SET PROBLEM: Give every line again exactly as it appears, please, but not the pictures.

□ □ □

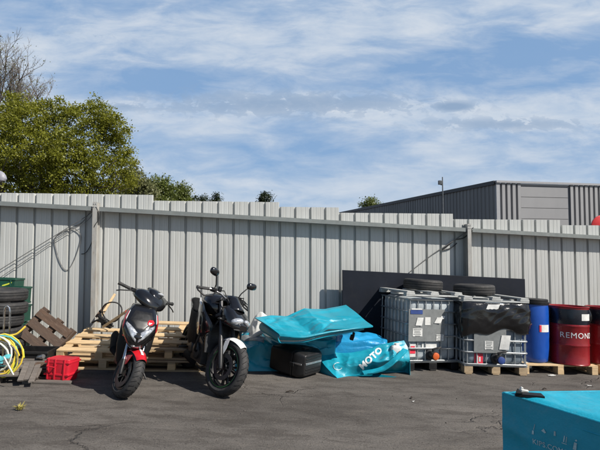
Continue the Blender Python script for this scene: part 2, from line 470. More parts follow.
cam = bpy.data.cameras.new('camera'); cam.sensor_width = 36; cam.lens = F / 600 * 36; cam.clip_end = 6000
co = bpy.data.objects.new('camera', cam); COL.objects.link(co); co.location = CAM; co.rotation_euler = (PI / 2 + PITCH, 0, 0)
SC.camera = co
vs_ = SC.view_settings; vs_.view_transform = 'Standard'; vs_.look = 'None'; vs_.gamma = 1; vs_.use_curve_mapping = False; vs_.exposure = 0.4

# ------------------------------------------------------------------ ground
def build_ground():
    xs = [-3000, -300, -40] + [-14 + .35 * i for i in range(81)] + [40, 300, 3000]
    ys = [-3000, -300, -30] + [-8 + .35 * i for i in range(51)] + [14, 40, 300, 4000]
    vs = []
    for y in ys:
        for x in xs:
            q = noise.noise(Vector((x * .9, y * .9, 3))) * .006 if abs(x) < 14 and -8 < y < 9 else 0
            vs.append((x, y, gz(x, y) + q - .002))
    nx = len(xs); fs = [(j * nx + i, j * nx + i + 1, (j + 1) * nx + i + 1, (j + 1) * nx + i) for j in range(len(ys) - 1) for i in range(nx - 1)]
    mb = MB(); mb.add(vs, fs)
    o = mb.build('yard_ground', ground_mat(), smooth=60); o['kind'] = 'structure'
build_ground()

# ------------------------------------------------------------------ fence: 0.25 m corrugation fitted to the photograph
FY0, FC, FB = 7.2, .00464, 17.66
def fence_pt(n):
    x = (17.3 + FB * n) / (1 + FC * n); Y = FY0 * (1 + FC * n)
    return Vector(((x - 300) / F * Y, Y, 0))
F0, F38 = fence_pt(0), fence_pt(38)
FD = (F38 - F0).normalized(); RIB = (F38 - F0).length / 38; FN = Vector((FD.y, -FD.x, 0))      # FN points to the camera
def FP(n, out=0, z=0):
    p = F0 + FD * (n * RIB) + FN * out; p.z = z; return p
def fz(px, py, n): return P(px, py, FP(n).y).z

def build_fence():
    root = thing('corrugated_fence', 'long pale grey corrugated metal fence with stepped top behind the whole yard', 'fence')
    tops = [(-20, 8, fz(75, 194.0, 3)), (8, 16, fz(215, 201.6, 12)), (16, 20, fz(310, 207.3, 18)), (20, 28, fz(395, 213.4, 24)), (28, 36, fz(505, 219.7, 32)), (36, 56, fz(585, 225.4, 38))]
    for a, b, zt in tops:
        mb = MB(); prof = []
        for n in range(a, b):
            for t, d in ((0.0, .0), (.020, 0.0), (.030, .040), (.090, .040), (.096, .0375), (.102, .0375), (.108, .040), (.160, .040), (.166, .0375), (.172, .0375), (.178, .040), (.236, .040), (.246, 0.0)):
                prof.append((n + t / .25, d))
        prof.append((b, 0.0))
        jit = rnd.uniform(-.002, .002)
        cols = []
        for n, d in prof:
            pts = []
            zb = gz(*FP(n)[:2]) - .1
            for q in range(7):
                z = zb + (zt - zb) * q / 6
                wob = noise.noise(Vector((n * .35, z * 1.2, 1))) * .006
                pts.append(FP(n, d + jit + wob, z))
            cols.append(pts)
        vs = [p for c in cols for p in c]; fs = []
        for i in range(len(cols) - 1):
            for q in range(6):
                fs.append((i * 7 + q, (i + 1) * 7 + q, (i + 1) * 7 + q + 1, i * 7 + q + 1))
        mb.add(vs, fs)
        o = mb.build('cladding_sheet', M['sheet'], root, smooth=0, rec=False)
        s = o.modifiers.new('thick', 'SOLIDIFY'); s.thickness = .004; s.offset = -1
    # rail
    zl, zr = fz(0, 201.8, -1), fz(600, 236.0, 39.1)
    def rz(n): return zl + (zr - zl) * (n + 1) / 40.1
    segs = [(-20, 4.50), (4.95, 28.58), (29.0, 56)]
    for a, b in segs:
        mb = MB()
        p, q = FP(a, .118, rz(a) - .033), FP(b, .118, rz(b) - .033)
        mb.bar(p, q, .14, .058)
        mb.bar(FP(a, .191, rz(a) - .037), FP(b, .191, rz(b) - .037), .006, .068)
        mb.build('rail', M['rail'], root, smooth=0)
    for n, px in ((4.72, 99), (28.78, 468)):
        mb = MB()
        zt = rz(n) + .07; zb = gz(*FP(n)[:2]) - .1
        # I-section column
        for (o1, dd, ww) in ((.052, .008, .068), (.131, .150, .008), (.210, .008, .068)):
            c = FP(n, o1, (zt + zb) / 2)
            ang = math.atan2(FD.y, FD.x)
            Mx = T(*c) @ Matrix.Rotation(ang, 4, 'Z')
            mb.box((0, 0, 0), (ww, dd, zt - zb), Mx)
        mb.build('post', M['post'], root, smooth=0)
        for k_ in range(4):
            mb = MB(); mb.ell(FP(n + (.06, -.06)[k_ % 2], .216, zt - .03 - .05 * (k_ // 2)), (.008, .008, .008), 6); mb.build('bolt', M['galv'], root)
    return rz
rz = build_fence()

def wire(name, label, pts, r, m, cat='cable', group=None):
    mb = MB()
    # smooth catmull
    p = [Vector(q) for q in pts]; out = []
    for i in range(len(p) - 1):
        a, b, c, d = p[max(i - 1, 0)], p[i], p[i + 1], p[min(i + 2, len(p) - 1)]
        for s in range(6):
            t = s / 6
            out.append(.5 * (2 * b + (c - a) * t + (2 * a - 5 * b + 4 * c - d) * t * t + (3 * b - a - 3 * c + d) * t ** 3))
    out.append(p[-1])
    mb.tube(out, r, 6)
    return tag(mb.build(name, m), label, cat, group)

def FW(px, py, out):       # a point on the fence plane seen at px, py, then moved out from it
    n = (px - 17.3) / (FB - FC * px)
    return FP(n, out, fz(px, py, n))
wire('cable', 'thin dark cable slanting down the fence to the left from the left post', [FW(99, 206, .21), FW(92, 214, .12), FW(70, 228, .10), FW(0, 272, .09), FW(-60, 312, .09)], .006, M['greycable'])
wire('cable', 'lower thin dark cable running beside the first slanting fence cable', [FW(100, 209, .21), FW(88, 222, .10), FW(66, 235, .08), FW(0, 280, .08), FW(-60, 322, .08)], .005, M['greycable'])
wire('cable', 'grey tube for a cable loop and its shadow, shaped like a heart on the fence left of the post', [FW(96, 209, .21), FW(84, 222, .07), FW(72, 228, .055), FW(57, 237, .055), FW(58, 250, .055), FW(63, 264, .055), FW(69, 270, .055), FW(75, 262, .055), FW(80, 248, .055), FW(82, 236, .055), FW(76, 229, .06), FW(67, 230, .055)], .0055, M['greycable'])  # one grey tube models the loop together with its cast shadow
wire('cable', 'short tangled black cable tail dangling at the left post top', [FW(100, 208, .215), FW(103, 218, .21), FW(98, 228, .21), FW(94, 242, .1), FW(88, 252, .06), FW(83, 254, .055)], .006, M['cable'])
wire('cable', 'thin grey cable slanting down from the right post towards the black board', [FW(468, 228, .20), FW(458, 236, .1), FW(448, 243, .08), FW(430, 255, .06), FW(408, 272, .055)], .008, M['greycable'])
wire('cable', 'dark cable knotted below the rail at the right post', [FW(467, 231, .2), FW(461, 238, .09), FW(453, 240, .07), FW(446, 246, .06), FW(441, 250, .055), FW(449, 248, .06), FW(455, 243, .07)], .009, M['cable'])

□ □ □

CORRECT OUTPUT:
Continue the Blender Python script for this scene: part 2, from line 470. More parts follow.
cam = bpy.data.cameras.new('camera'); cam.sensor_width = 36; cam.lens = F / 600 * 36; cam.clip_end = 6000
co = bpy.data.objects.new('camera', cam); COL.objects.link(co); co.location = CAM; co.rotation_euler = (PI / 2 + PITCH, 0, 0)
SC.camera = co
vs_ = SC.view_settings; vs_.view_transform = 'Standard'; vs_.look = 'None'; vs_.gamma = 1; vs_.use_curve_mapping = False; vs_.exposure = 0.4

# ------------------------------------------------------------------ ground
def build_ground():
    xs = [-3000, -300, -40] + [-14 + .35 * i for i in range(81)] + [40, 300, 3000]
    ys = [-3000, -300, -30] + [-8 + .35 * i for i in range(51)] + [14, 40, 300, 4000]
    vs = []
    for y in ys:
        for x in xs:
            q = noise.noise(Vector((x * .9, y * .9, 3))) * .006 if abs(x) < 14 and -8 < y < 9 else 0
            vs.append((x, y, gz(x, y) + q - .002))
    nx = len(xs); fs = [(j * nx + i, j * nx + i + 1, (j + 1) * nx + i + 1, (j + 1) * nx + i) for j in range(len(ys) - 1) for i in range(nx - 1)]
    mb = MB(); mb.add(vs, fs)
    o = mb.build('yard_ground', ground_mat(), smooth=60); o['kind'] = 'structure'
build_ground()

# ------------------------------------------------------------------ fence: 0.25 m corrugation fitted to the photograph
FY0, FC, FB = 7.2, .00464, 17.66
def fence_pt(n):
    x = (17.3 + FB * n) / (1 + FC * n); Y = FY0 * (1 + FC * n)
    return Vector(((x - 300) / F * Y, Y, 0))
F0, F38 = fence_pt(0), fence_pt(38)
FD = (F38 - F0).normalized(); RIB = (F38 - F0).length / 38; FN = Vector((FD.y, -FD.x, 0))      # FN points to the camera
def FP(n, out=0, z=0):
    p = F0 + FD * (n * RIB) + FN * out; p.z = z; return p
def fz(px, py, n): return P(px, py, FP(n).y).z

def build_fence():
    root = thing('corrugated_fence', 'long pale grey corrugated metal fence with stepped top behind the whole yard', 'fence')
    tops = [(-20, 8, fz(75, 194.0, 3)), (8, 16, fz(215, 201.6, 12)), (16, 20, fz(310, 207.3, 18)), (20, 28, fz(395, 213.4, 24)), (28, 36, fz(505, 219.7, 32)), (36, 56, fz(585, 225.4, 38))]
    for a, b, zt in tops:
        mb = MB(); prof = []
        for n in range(a, b):
            for t, d in ((0.0, .0), (.020, 0.0), (.030, .040), (.090, .040), (.096, .0375), (.102, .0375), (.108, .040), (.160, .040), (.166, .0375), (.172, .0375), (.178, .040), (.236, .040), (.246, 0.0)):
                prof.append((n + t / .25, d))
        prof.append((b, 0.0))
        jit = rnd.uniform(-.002, .002)
        cols = []
        for n, d in prof:
            pts = []
            zb = gz(*FP(n)[:2]) - .1
            for q in range(7):
                z = zb + (zt - zb) * q / 6
                wob = noise.noise(Vector((n * .35, z * 1.2, 1))) * .006
                pts.append(FP(n, d + jit + wob, z))
            cols.append(pts)
        vs = [p for c in cols for p in c]; fs = []
        for i in range(len(cols) - 1):
            for q in range(6):
                fs.append((i * 7 + q, (i + 1) * 7 + q, (i + 1) * 7 + q + 1, i * 7 + q + 1))
        mb.add(vs, fs)
        o = mb.build('cladding_sheet', M['sheet'], root, smooth=0, rec=False)
        s = o.modifiers.new('thick', 'SOLIDIFY'); s.thickness = .004; s.offset = -1
    # rail
    zl, zr = fz(0, 201.8, -1), fz(600, 236.0, 39.1)
    def rz(n): return zl + (zr - zl) * (n + 1) / 40.1
    segs = [(-20, 4.50), (4.95, 28.58), (29.0, 56)]
    for a, b in segs:
        mb = MB()
        p, q = FP(a, .118, rz(a) - .033), FP(b, .118, rz(b) - .033)
        mb.bar(p, q, .14, .058)
        mb.bar(FP(a, .191, rz(a) - .037), FP(b, .191, rz(b) - .037), .006, .068)
        mb.build('rail', M['rail'], root, smooth=0)
    for n, px in ((4.72, 99), (28.78, 468)):
        mb = MB()
        zt = rz(n) + .07; zb = gz(*FP(n)[:2]) - .1
        # I-section column
        for (o1, dd, ww) in ((.052, .008, .068), (.131, .150, .008), (.210, .008, .068)):
            c = FP(n, o1, (zt + zb) / 2)
            ang = math.atan2(FD.y, FD.x)
            Mx = T(*c) @ Matrix.Rotation(ang, 4, 'Z')
            mb.box((0, 0, 0), (ww, dd, zt - zb), Mx)
        mb.build('post', M['post'], root, smooth=0)
        for k_ in range(4):
            mb = MB(); mb.ell(FP(n + (.06, -.06)[k_ % 2], .216, zt - .03 - .05 * (k_ // 2)), (.008, .008, .008), 6); mb.build('bolt', M['galv'], root)
    return rz
rz = build_fence()

def wire(name, label, pts, r, m, cat='cable', group=None):
    mb = MB()
    # smooth catmull
    p = [Vector(q) for q in pts]; out = []
    for i in range(len(p) - 1):
        a, b, c, d = p[max(i - 1, 0)], p[i], p[i + 1], p[min(i + 2, len(p) - 1)]
        for s in range(6):
            t = s / 6
            out.append(.5 * (2 * b + (c - a) * t + (2 * a - 5 * b + 4 * c - d) * t * t + (3 * b - a - 3 * c + d) * t ** 3))
    out.append(p[-1])
    mb.tube(out, r, 6)
    return tag(mb.build(name, m), label, cat, group)

def FW(px, py, out):       # a point on the fence plane seen at px, py, then moved out from it
    n = (px - 17.3) / (FB - FC * px)
    return FP(n, out, fz(px, py, n))
wire('cable', 'thin dark cable slanting down the fence to the left from the left post', [FW(99, 206, .21), FW(92, 214, .12), FW(70, 228, .10), FW(0, 272, .09), FW(-60, 312, .09)], .006, M['greycable'])
wire('cable', 'lower thin dark cable running beside the first slanting fence cable', [FW(100, 209, .21), FW(88, 222, .10), FW(66, 235, .08), FW(0, 280, .08), FW(-60, 322, .08)], .005, M['greycable'])
wire('cable', 'grey tube for a cable loop and its shadow, shaped like a heart on the fence left of the post', [FW(96, 209, .21), FW(84, 222, .07), FW(72, 228, .055), FW(57, 237, .055), FW(58, 250, .055), FW(63, 264, .055), FW(69, 270, .055), FW(75, 262, .055), FW(80, 248, .055), FW(82, 236, .055), FW(76, 229, .06), FW(67, 230, .055)], .0055, M['greycable'])  # one grey tube models the loop together with its cast shadow
wire('cable', 'short tangled black cable tail dangling at the left post top', [FW(100, 208, .215), FW(103, 218, .21), FW(98, 228, .21), FW(94, 242, .1), FW(88, 252, .06), FW(83, 254, .055)], .006, M['cable'])
wire('cable', 'thin grey cable slanting down from the right post towards the black board', [FW(468, 228, .20), FW(458, 236, .1), FW(448, 243, .08), FW(430, 255, .06), FW(408, 272, .055)], .008, M['greycable'])
wire('cable', 'dark cable knotted below the rail at the right post', [FW(467, 231, .2), FW(461, 238, .09), FW(453, 240, .07), FW(446, 246, .06), FW(441, 250, .055), FW(449, 248, .06), FW(455, 243, .07)], .009, M['cable'])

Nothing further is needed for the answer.